When Cielo is running smoothly, the dining experience is also several steps above the usual St. Louis restaurant. From the opening selection of sparkling, bottled or tap water to the dish of two small house-made candies that concludes your meal, Cielo offers many of the bells and whistles of fine dining that seem to be fading from fashion in today's more casual high-end restaurant scene.
Those bells and whistles come with a price: Cielo is expensive, with several entrées priced above $30. The selection of wines by the glass is very good, in terms of range and quality, but the average cost is roughly $14. The list of wines by the bottle, weighted toward Italian selections, contains at least one $500 entry.
Does the food live up to its price tag? Generally, yes. The pappardelle with veal cheek, broccoli rabe and lupini beans is fantastic, intensely flavored and perfectly seasoned. I loved the contrast between the tender, full-flavored meat, the bitter greens and the al dente, slightly sweet beans. The pappardelle is served in an unapologetically classic brown sauce, a forceful smack of veal demi-glace. My only complaint was the scarcity of meat. Considering the cost ($18 for a "small" serving), a bit more would have been welcome.

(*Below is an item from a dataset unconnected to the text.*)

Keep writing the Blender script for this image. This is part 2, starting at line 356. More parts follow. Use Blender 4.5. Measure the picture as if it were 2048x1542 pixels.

(Portions are restrained. The veal cheek notwithstanding, I approve, given the quality of ingredients, but if you like to measure your meal's worth by its weight, consider yourself warned.)
Executive chef Karen Hoffman's menu is Italian in the contemporary Italian-Italian, not Italian-American, mode. Antipasto selections include a plate of cured meats (mortadella, soppressata and bresaola) or a simple dish of extra-virgin olive oil, buffalo mozzarella and prosciutto. The bruschetta is wonderfully rustic: The toasted bread arrives unadorned; on the side is a dish of cannellini beans blended with tomato, garlic and pancetta.
I usually don't single out salads for praise — frankly, few are deserving — but a salad of tender Chioggia beets and arugula in a citrus vinaigrette, topped with shavings of ricotta salata, is superb.
The pasta menu is brief but intriguing; I had a difficult time choosing the pappardelle over the oxtail ravioli in brown butter sauce. In comparison, the selection of entrées is a letdown. The four seafood and six meat and poultry dishes run the usual gamut: scallops, striped bass, salmon; pork chop, two steaks, lamb chop, roasted chicken, veal.
The grilled Berkshire pork chop was a lovely cut, and the kitchen cooked it perfectly: The thick chop was tender all the way through without being undercooked. (I requested it medium.) Slices of crisp, mellow-sweet Bosc pear were an inspired pairing, and wilted chicory added a welcome bitter note.